The committee recommended the changes go into effect on Dec. 1.
The City Council will vote on the issue on Monday.
The rate increase, a total of $4.30 per month, will make the city eligible for a $500,000 grant from the Treasure State Endowment Program to replace the main water line under First Street in 2006, said Annmarie Robinson, deputy director of Bear Paw Development Corp. The project is estimated to cost $629,465, not counting the work the Montana Department of Transportation will provide to dig up the street.
"It'd be a lot nicer to have the money be given to you than have the entire project on the backs of the water user," City Clerk Lowell Swenson told the committee.
Committee chair Dana West called the rate increase "kind of a no-brainer" and said she thought the increase was appropriate.
The city can become eligible for the competitive grants, awarded by the state Legislature every two years, only if the combined city water and sewer rates meet a target rate established by the state Department of Commerce based on the median household income in the community. Havre's rates are now below that rate.
The council must commit to raise rates before the May 7 grant application deadline, Robinson said.
The money raised from the increase will also help finance other improvements and repairs to the city's water and sewerage systems, said Havre public works director Dave Peterson.

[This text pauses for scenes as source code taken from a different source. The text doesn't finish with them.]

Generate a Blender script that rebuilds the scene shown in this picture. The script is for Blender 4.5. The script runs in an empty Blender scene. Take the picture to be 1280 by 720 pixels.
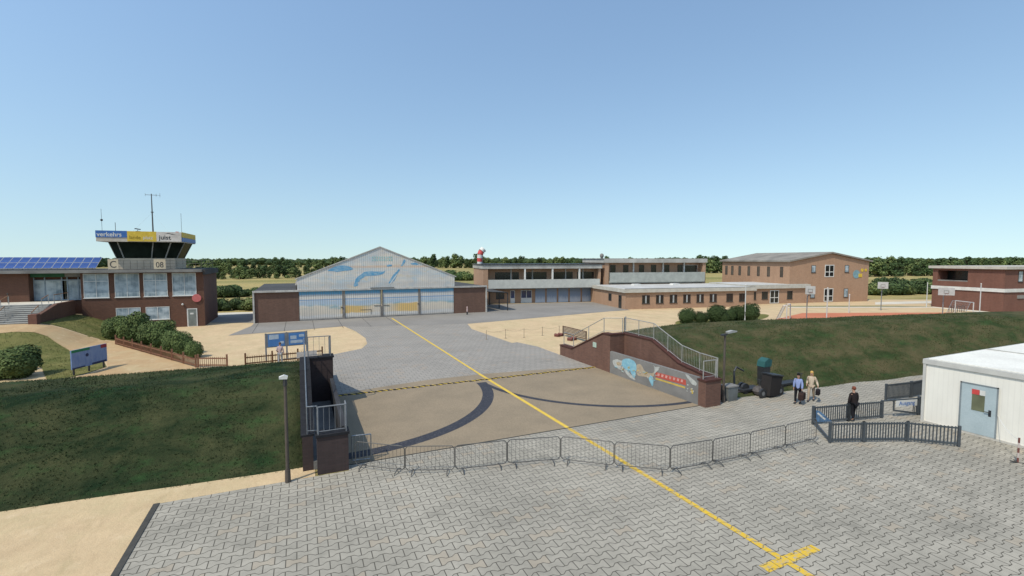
import bpy, bmesh, math, random
from mathutils.geometry import tessellate_polygon
from mathutils import Vector, Matrix, Euler, Quaternion, noise as mnoise
random.seed(7)
scene = bpy.context.scene
C = scene.collection
R = math.radians

# ---------------------------------------------------------------- camera
FPX, HC = 590.0, 8.5
PIT, YAW = math.atan(36/FPX), math.atan(265/FPX)
cam = bpy.data.cameras.new('camera'); camo = bpy.data.objects.new('camera', cam); C.objects.link(camo)
cam.sensor_width = 36; cam.lens = 36*FPX/1280; cam.clip_end = 12000; cam.clip_start = 0.1
camo.location = (0, 0, HC); camo.rotation_euler = (R(90)-PIT, 0, -YAW)
scene.camera = camo
# ---------------------------------------------------------------- world and sun
EL = 54
w = bpy.data.worlds.new('World'); scene.world = w; w.use_nodes = True
wn = w.node_tree; bg = wn.nodes['Background']
sky = wn.nodes.new('ShaderNodeTexSky'); sky.sky_type = 'NISHITA'; sky.sun_disc = False
sky.sun_elevation = R(EL); sky.sun_rotation = math.atan2(-.905, -.42)
sky.altitude = 0; sky.air_density = 2.0; sky.dust_density = 1.0; sky.ozone_density = 3.0
# the sky is read a little above its own horizon (clear sea air, no yellow band) and faintly tinted
tcw = wn.nodes.new('ShaderNodeTexCoord'); spw = wn.nodes.new('ShaderNodeSeparateXYZ'); maw = wn.nodes.new('ShaderNodeMath'); cbw = wn.nodes.new('ShaderNodeCombineXYZ'); mxw = wn.nodes.new('ShaderNodeMix')
maw.operation = 'ADD'; maw.inputs[1].default_value = .16; mxw.data_type = 'RGBA'; mxw.blend_type = 'MULTIPLY'; mxw.inputs[0].default_value = 1; mxw.inputs[7].default_value = (1.02, 1.06, 1.12, 1)
wn.links.new(tcw.outputs['Generated'], spw.inputs[0]); wn.links.new(spw.outputs[2], maw.inputs[0])
for i_, o_ in enumerate((spw.outputs[0], spw.outputs[1], maw.outputs[0])): wn.links.new(o_, cbw.inputs[i_])
wn.links.new(cbw.outputs[0], sky.inputs[0]); wn.links.new(sky.outputs[0], mxw.inputs[6]); wn.links.new(mxw.outputs[2], bg.inputs[0])
bg.inputs[1].default_value = 0.145
sl = bpy.data.lights.new('sun', 'SUN'); sl.energy = 3.5; sl.angle = R(0.5); sl.color = (1, .94, .82)
so = bpy.data.objects.new('sun', sl); C.objects.link(so)
d = Vector((.905*math.cos(R(EL)), .42*math.cos(R(EL)), -math.sin(R(EL))))
so.rotation_euler = d.to_track_quat('-Z', 'Y').to_euler(); so.location = (-30, -15, 60)
vs = scene.view_settings
vs.view_transform = 'Standard'; vs.look = 'None'; vs.gamma = 1; vs.exposure = 0.12; vs.use_curve_mapping = False

# ---------------------------------------------------------------- layout helpers: photo pixel -> point on the ground
def G(px, py, z=0.0):
    a = (px-640)/FPX; b = -(py-360)/FPX
    f = math.cos(PIT)+b*math.sin(PIT); u = b*math.cos(PIT)-math.sin(PIT)
    t = (z-HC)/u; r = a*t; f *= t
    return (r*math.cos(YAW)+f*math.sin(YAW), -r*math.sin(YAW)+f*math.cos(YAW))
def S(t):
    t = min(1, max(0, t)); return t*t*(3-2*t)
def hgt(x, y):
    return 2.05*S((-17.8-x)/6.5)*S((y-48)/13)*(1-S((y-110)/40))*(1-S((-90-x)/60))
def GH(px, py):
    z = 0
    for _ in range(25):
        x, y = G(px, py, z); z = .5*z+.5*hgt(x, y)
    return (x, y)
def rot(ox, oy, x, y, a):
    a = R(a); return (ox+x*math.cos(a)-y*math.sin(a), oy+x*math.sin(a)+y*math.cos(a))

# ---------------------------------------------------------------- node helpers
class NT:
    def __init__(s, m):
        m.use_nodes = True; s.t = m.node_tree; s.b = s.t.nodes['Principled BSDF']
    def n(s, typ, **k):
        o = s.t.nodes.new(typ)
        for a, v in k.items(): setattr(o, a, v)
        return o
    def l(s, a, b): s.t.links.new(a, b)
    def math(s, op, a, b=None, c=None):
        o = s.n('ShaderNodeMath', operation=op)
        for i, v in enumerate((a, b, c)):
            if v is None: continue
            if isinstance(v, (int, float)): o.inputs[i].default_value = v
            else: s.l(v, o.inputs[i])
        return o.outputs[0]
    def mix(s, f, a, b):
        o = s.n('ShaderNodeMix', data_type='RGBA')
        for i, v in ((0, f), (6, a), (7, b)):
            if isinstance(v, (int, float)): o.inputs[i].default_value = v
            elif isinstance(v, tuple): o.inputs[i].default_value = (*v[:3], 1)
            else: s.l(v, o.inputs[i])
        return o.outputs[2]
    def noise(s, vec, scale, detail=4, rough=.55, dist=0):
        o = s.n('ShaderNodeTexNoise'); o.inputs['Scale'].default_value = scale
        o.inputs['Detail'].default_value = detail; o.inputs['Roughness'].default_value = rough
        o.inputs['Distortion'].default_value = dist
        if vec is not None: s.l(vec, o.inputs['Vector'])
        return o.outputs[0]
    def ramp(s, f, a, b):
        o = s.n('ShaderNodeMapRange'); s.l(f, o.inputs[0]); o.inputs[1].default_value = a; o.inputs[2].default_value = b
        return o.outputs[0]
    def coord(s, sc=(1, 1, 1), rz=0, kind='Object'):
        tc = s.n('ShaderNodeTexCoord'); mp = s.n('ShaderNodeMapping'); mp.inputs['Scale'].default_value = sc
        mp.inputs['Rotation'].default_value = (0, 0, rz)
        s.l(tc.outputs[kind], mp.inputs[0]); return mp.outputs[0]
    def bump(s, h, st=.3, dist=.02):
        o = s.n('ShaderNodeBump'); o.inputs['Strength'].default_value = st; o.inputs['Distance'].default_value = dist
        s.l(h, o.inputs['Height']); s.l(o.outputs[0], s.b.inputs['Normal'])
def lin(r, g, b):
    f = lambda c: ((c/255+.055)/1.055)**2.4 if c > 10 else c/255/12.92
    return (f(r), f(g), f(b))
MATS = {}
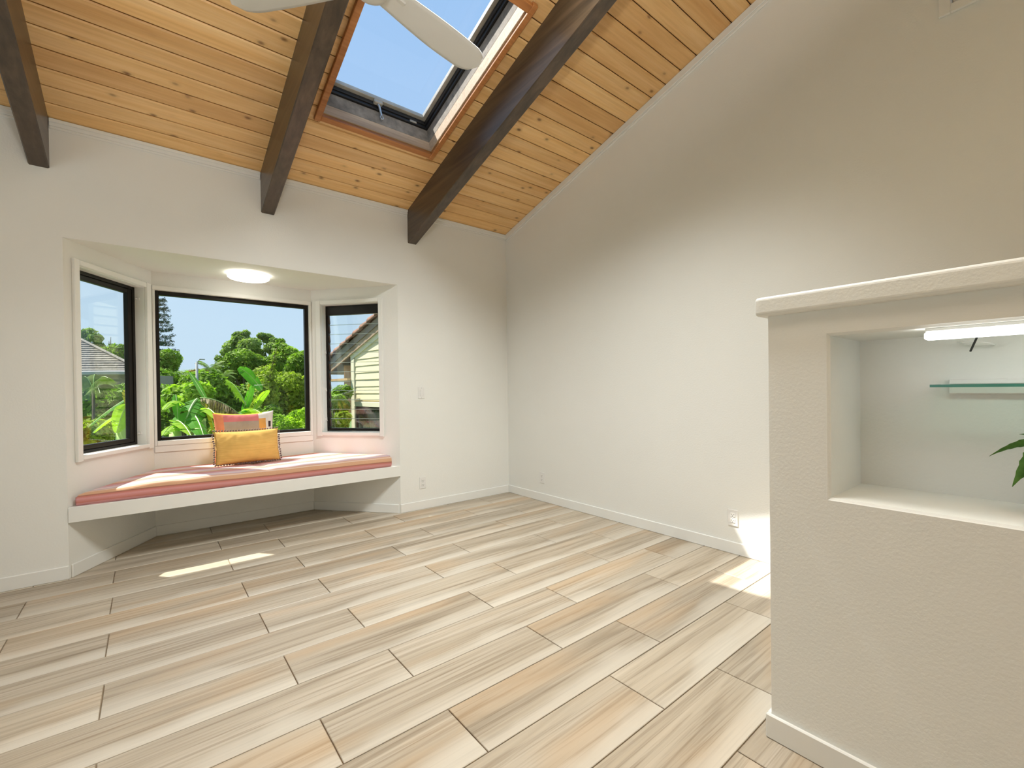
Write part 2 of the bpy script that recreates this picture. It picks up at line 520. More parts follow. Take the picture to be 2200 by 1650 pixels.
def quads_np(name, V, mat, parent=None, origin=None, **props):
    """V: (N,4,3) array of quads"""
    N = len(V)
    if origin is None:
        lo = V.reshape(-1, 3).min(0); hi = V.reshape(-1, 3).max(0)
        origin = ((lo[0] + hi[0]) / 2, (lo[1] + hi[1]) / 2, lo[2])
    me = bpy.data.meshes.new(name)
    me.vertices.add(N * 4); me.loops.add(N * 4); me.polygons.add(N)
    me.vertices.foreach_set('co', (V.reshape(-1, 3) - np.asarray(origin)).astype(np.float32).ravel())
    me.loops.foreach_set('vertex_index', np.arange(N * 4, dtype=np.int32))
    me.polygons.foreach_set('loop_start', np.arange(0, N * 4, 4, dtype=np.int32))
    me.materials.append(mat)
    me.update(calc_edges=True)
    me.validate()
    ob = bpy.data.objects.new(name, me)
    COL.objects.link(ob)
    loc = Vector(origin)
    if parent is not None:
        ob.parent = parent; loc = loc - wloc(parent)
    ob.location = loc
    for k, v_ in props.items():
        ob[k] = v_
    return ob

def thing(name, loc, label, cat, group=None, kind=None):
    o = bpy.data.objects.new(name, None)
    COL.objects.link(o)
    o.empty_display_size = 0.1
    o.location = loc
    o['label'] = label; o['category'] = cat
    if group: o['group'] = group
    if kind: o['kind'] = kind
    return o

def struct(mb, name, mat, label, cat, origin=None):
    return mb.build(name, mat, None, origin, label=label, category=cat, kind='structure')

# ------------------------------------------------------------------ bay geometry
BL0, BL1, BR1, BR0 = Vector((-0.42, YW, 0)), Vector((0.030, 4.82, 0)), Vector((1.290, 4.82, 0)), Vector((1.893, YW, 0))
def wframe(a, b):
    u = (b - a); L = u.length; u = u / L
    n = Vector((u.y, -u.x, 0))           # inward (towards the room)
    def T(s_, d_, z_):                   # d_ outward from the inner face
        p = a + u * s_ - n * d_
        return (p.x, p.y, z_)
    return T, L
TL, LL = wframe(BL0, BL1)
TC, LC = wframe(BL1, BR1)
TR_, LR = wframe(BR1, BR0)
WT = 0.12
SOFF = 2.217
WZ0, WZ1 = 0.785, 2.065
# openings, in each wall's own s
OPL = (0.105, 0.765)
OPC = (0.022, LC - 0.022)
OPR = (LR - 0.83, LR - 0.20)

# ------------------------------------------------------------------ floor
BAYHEX = [(-0.42, YW - 0.05), (1.893, YW - 0.05), (1.893, YW), (1.290, 4.82), (0.030, 4.82), (-0.42, YW)]
ROOM = [(XL, YR), (XW, YR), (XW, YW), (XL, YW)]
fb = MB()
fb.box((XL - 0.1, YR - 0.1, -0.25), (XW + 0.1, YW + 0.02, -0.007))
fb.prism([(-0.5, YW), (1.97, YW), (1.34, 4.9), (-0.02, 4.9)], -0.25, -0.007)
floor = struct(fb, 'floor', M['grout'], 'floor of pale wood-look plank tiles with brown grout', 'floor', (0, 0, 0))

def clip(poly, conv):
    out = poly
    n = len(conv)
    for i in range(n):
        a, b = conv[i], conv[(i + 1) % n]
        inp, out = out, []
        if not inp: return []
        def side(p): return (b[0] - a[0]) * (p[1] - a[1]) - (b[1] - a[1]) * (p[0] - a[0])
        for k in range(len(inp)):
            p, q = inp[k - 1], inp[k]
            sp_, sq = side(p), side(q)
            if (sp_ >= 0) != (sq >= 0):
                t = sp_ / (sp_ - sq)
                out.append((p[0] + (q[0] - p[0]) * t, p[1] + (q[1] - p[1]) * t))
            if sq >= 0: out.append(q)
    return out
def area(p):
    return 0.5 * abs(sum(p[i][0] * p[(i + 1) % len(p)][1] - p[(i + 1) % len(p)][0] * p[i][1] for i in range(len(p))))

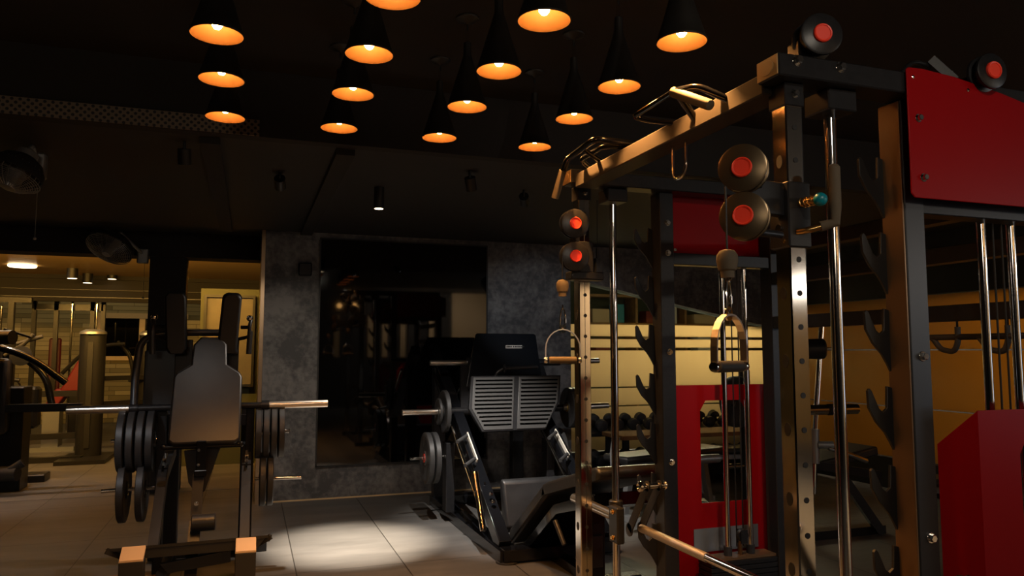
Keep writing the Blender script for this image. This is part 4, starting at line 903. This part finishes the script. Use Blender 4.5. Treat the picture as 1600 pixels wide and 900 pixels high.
# warm globe lamps on the wall behind the photographer, mirrored in the black glass
for k, (x, z) in enumerate(((2.0, 2.42), (2.35, 2.40), (3.2, 2.38), (4.05, 2.42), (4.1, 2.9 - .32), (2.3, 2.58))):
    t = thing('globe_wall_lamp', 'warm globe lamp behind the photographer, %s from the left in the black glass' % ('first', 'third', 'fourth', 'fifth', 'sixth', 'second')[k], 'lamp', (x, -3.95, z), 'globe lamps mirrored in the black glass')
    MB().ball((x, -3.85, z), .06 + .02 * (k % 2)).build('globe', 'globe', t)
    MB().cyl((x, -4.0, z), (x, -3.88, z), .02, n=10).build('arm', 'matte', t)
tp = MB()
for x in (1.9, 2.7, 3.05, 3.5, 4.2): tp.box(x, x + .12, -3.99, -3.96, 1.2, 2.2)
struct('trim_6', tp, 'beige')
area('rear_wall_fill_light', (4.2, -2.6, 2.6), (4.4, -4.0, 1.5), 80, (1, .82, .64), 2.8, .2)  # added so the rear wall shows bright in the chrome

# things in the room behind the frosted partition
for k, (x, y) in enumerate(((4.3, 8.6), (5.6, 9.4), (6.6, 8.4))):
    tag(MB().lathe([(.06, -.01), (.07, .0)], (x, y, 2.69)).build('recessed_downlight', 'downlight'), 'small round downlight behind the partition, %s from the left' % ('first', 'second', 'third')[k], 'light', 'downlights behind the partition')
t = thing('display_shelf', 'dark shelf with boxes behind the clear strip of the partition', 'shelf', (6.0, 10.8, 0))
for z in (.4, 1.3, 1.75, 2.2): MB().box(4.9, 7.6, 10.6, 10.98, z, z + .04).build('shelf_board', 'wood', t)
for x in (4.9, 5.8, 6.7, 7.56): MB().box(x, x + .04, 10.6, 10.98, 0, 2.24).build('shelf_side', 'wood', t)
for k, (x, z, w_, h_, m_) in enumerate(((5.05, 1.79, .3, .22, 'beige'), (5.45, 1.79, .16, .3, 'teal'), (6.0, 1.79, .35, .2, 'darkred'), (6.45, 1.79, .12, .28, 'sticker'), (6.9, 1.79, .4, .16, 'beige'), (5.1, 1.34, .25, .2, 'darkred'), (5.95, 1.34, .22, .26, 'beige'), (6.3, 1.34, .2, .2, 'teal'), (6.95, 1.34, .3, .25, 'sticker'))):
    tag(MB().box(x, x + w_, 10.62, 10.85, z, z + h_, .008).build('storage_box', m_), '%s box on the %s shelf behind the partition, %s' % ({'beige': 'tan', 'teal': 'teal', 'darkred': 'dark red', 'sticker': 'white'}[m_], 'upper' if z > 1.5 else 'lower', ('left end', 'second', 'middle', 'fourth', 'right end', 'left end', 'second', 'third', 'right end')[k]), 'box', 'boxes on the shelf behind the partition')
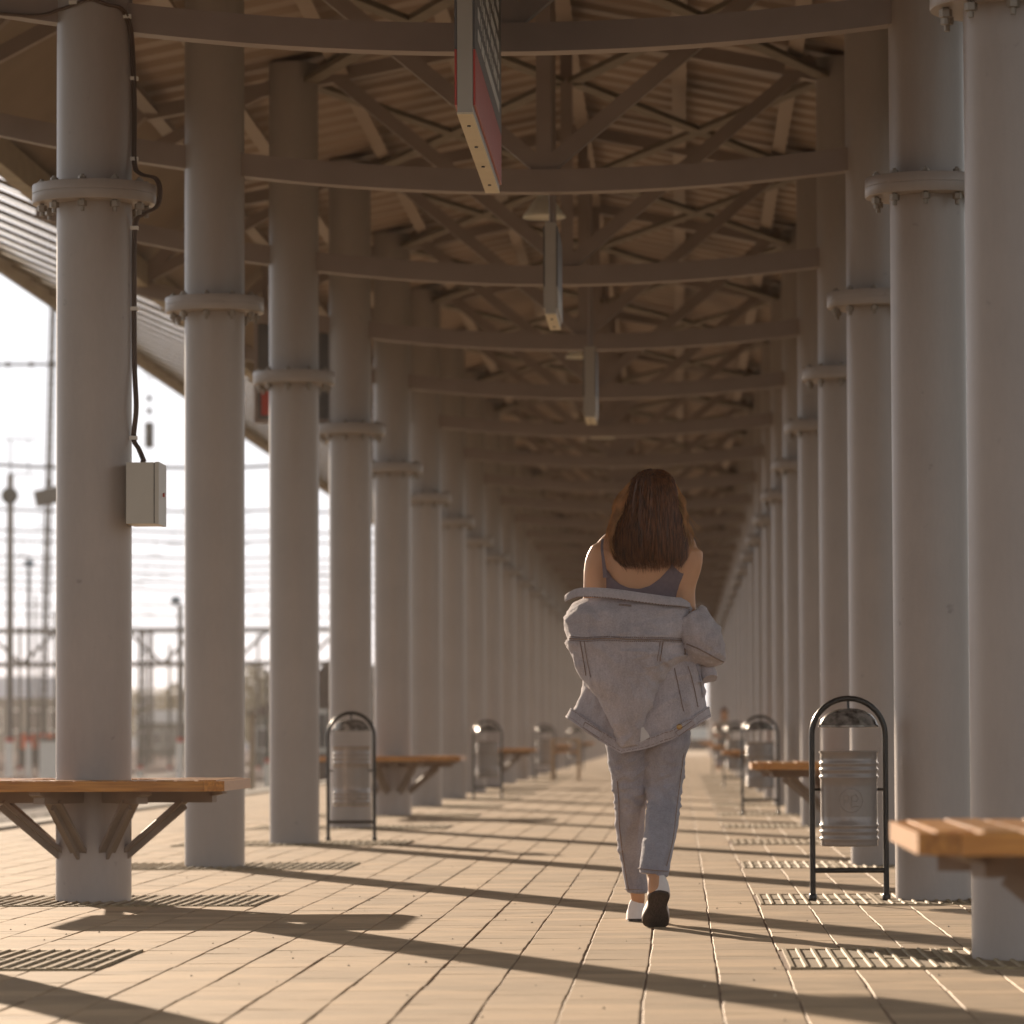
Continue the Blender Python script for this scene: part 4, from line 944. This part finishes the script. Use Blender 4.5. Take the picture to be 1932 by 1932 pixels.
# bare bushes and trees behind
def tree(x, ytop, Y, w, label):
    p = BP(x, ytop, Y); t = thing('bare_tree', label, 'tree', (p.x, Y, GZ), group='trees behind the yard'); H = p.z-GZ; rr_ = random.Random(int(x))
    obj('trunk', MB().tube([(0, 0, 0), (.1, 0, H*.3), (0, .1, H*.6)], [.16, .12, .07], 8), m_ironb, t); b = MB()
    for k in range(1500):
        u = rr_.gauss(0, .36)*w; v = rr_.gauss(0, .36)*w; z = H*(.55+.42*rr_.uniform(-1, 1)*(1-min(1, abs(u)/w)*.6)); s_ = rr_.uniform(.05, .2)
        b.add([(u, v, z), (u+rr_.uniform(-s_, s_), v, z+s_), (u+s_, v+s_*.4, z+rr_.uniform(-s_, s_))], [(0, 1, 2)])
    stuff(obj('crown', b, mat('thin_spring_leaves', (.16, .15, .10), rough=.9, trans=.3), t))
tree(478, 1240, 200, 1.4, 'thin grey tree seen right of the second left column'); tree(325, 1285, 260, 1.8, 'thin grey tree above the round roofed shed'); tree(210, 1280, 260, 2.5, 'thin grey tree mostly behind the big left column'); tree(640, 1260, 190, 2, 'thin grey tree behind the fourth left column')
# end of the platform
t = thing('far_kiosk', 'small dark kiosk beyond the end of the platform', 'kiosk', (.85, ENDY+34, 0)); obj('wall', MB().box(-.9, .9, 0, 1.5, 0, 1.25), m_dk, t); f = obj('window', MB().box(-.5, .3, -.04, -.003, .45, .95), m_white, t); obj('pane', MB().box(-.44, .24, -.06, -.042, .5, .9), mat('pale_glass', (.6, .65, .66), rough=.1), f); obj('roof', MB().box(-1.05, 1.05, -.15, 1.65, 1.252, 1.36), m_dk, t)
# low tan stool and seated people far down the platform
t = thing('stool_frame', 'low tan framed stool standing left of the walkway far down', 'stool', (-1.76, 65, 0))
m_tan = mat('tan_wood', (.45, .30, .17), rough=.5)
for sx in (-1, 1):
    for sy in (-1, 1): obj('leg', MB().box(sx*.2-.022, sx*.2+.022, sy*.18-.022, sy*.18+.022, 0, .60), m_tan, t)
obj('seat', MB().box(-.19, .19, -.16, .16, .42, .455), m_wood, t); obj('top_rail', MB().box(-.222, .222, -.202, -.158, .602, .635), m_tan, t); obj('back_rail', MB().box(-.222, .222, .158, .202, .602, .635), m_tan, t)
def sitter(x, y, label, shirt, hairm):
    t = thing('person', label, 'person', (x, y, 0), group=None); b = MB()
    b.rings([[Vector((.15*k_*math.cos(a), yy+.11*math.sin(a), z)) for a in [2*PI*q/16 for q in range(16)]] for z, yy, k_ in ((.5, .2, 1), (.62, .16, .95), (.78, .06, 1), (.9, -.04, 1.15), (.96, -.08, .7), (1.0, -.1, .35))])
    ell(b, (0, -.16, 1.09), .075, .09, .105)
    for s in (-1, 1):
        b.tube(smooth([Vector((s*.1, .15, .56)), Vector((s*.13, -.25, .55)), Vector((s*.12, -.30, .3)), Vector((s*.12, -.30, .06)), Vector((s*.13, -.42, .03))], 4), .055, 10)
        b.tube(smooth([Vector((s*.17, -.04, .9)), Vector((s*.2, -.1, .7)), Vector((s*.1, -.3, .62)), Vector((s*.04, -.38, .62))], 4), .038, 10)
        for q in range(5): b.tube([Vector((s*.04-s*.01*q, -.38, .63-.006*q)), Vector((s*.02-s*.01*q, -.44, .60-.012*q))], .009, 6)
    remesh('body', b, m_skin, .016, 3, t)
    b = MB(); b.rings([[Vector((.165*k_*math.cos(a), yy+.125*math.sin(a), z)) for a in [2*PI*q/20 for q in range(20)]] for z, yy, k_ in ((.5, .2, 1), (.62, .16, .95), (.78, .06, 1), (.9, -.04, 1.15), (.955, -.07, .7))]); obj('shirt', b, shirt, t, smooth=True)
    for s in (-1, 1): obj('trouser_leg', MB().tube(smooth([Vector((s*.1, .15, .57)), Vector((s*.13, -.25, .555)), Vector((s*.12, -.30, .3)), Vector((s*.12, -.30, .1))], 4), .068, 12), m_jeans, t, smooth=True)
    b = MB(); ell(b, (0, -.14, 1.12), .085, .095, .10); obj('hair', b, hairm, t, smooth=True)
    return t
sitter(.86, 83.7, 'person in pale shirt leaning forward on a far right bench', mat('pale_shirt', (.5, .45, .4)), m_strand)
sitter(1.22, 83.7, 'person in dark shirt sitting beside the pale shirted one', mat('dark_shirt', (.08, .08, .09)), m_black)

# ------------------------------------------------------------------ warm haze volume, added as a pale veil that lifts the dark tones
hz = obj('haze', MB().box(-420, 420, -30, 900, -1.7, 14), m_glass); stuff(hz); tag(hz, 'thin warm haze added over the scene to lift its dark tones', 'haze')
M = bpy.data.materials.new('tone_veil'); M.use_nodes = True; n = M.node_tree; n.nodes.clear()
o_ = n.nodes.new('ShaderNodeOutputMaterial'); v = n.nodes.new('ShaderNodeVolumePrincipled'); v.inputs['Color'].default_value = (.95, .84, .78, 1); v.inputs['Density'].default_value = .0004; v.inputs['Anisotropy'].default_value = .35
n.links.new(v.outputs[0], o_.inputs['Volume']); hz.data.materials.clear(); hz.data.materials.append(M)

On the water side, those projects include repairing booster stations and water tanks and water line replacement, Peterson said.
On the sewerage side, upcoming projects include several expensive improvements to the wastewater treatment plant, including replacing a bar screen for $150,000 and a grit pump system for $60,000, said plant superintendent Kristi Kline.
Committee member Emily Mayer Lossing said it is the council's responsibility to keep up the city's infrastructure.
"This needs to happen if we're going to grow," she said.
The extra $4.30-per-month charge would raise about $194,000 per year. That money would be divided evenly between the water fund and the sewer fund, and the surplus would go into reserves at the end of each budget year, Peterson said.
"If they raise the rates, hopefully there'll be extra money in the reserve (by 2006) to do the project," Swenson said.
The council will meet at 8 p.m. Monday at City Hall. If it approves the rate increase, it will hold a public hearing and then officially notify ratepayers of the change.
If the rates are increased, the average water and sewer bill in Havre would be $51.68.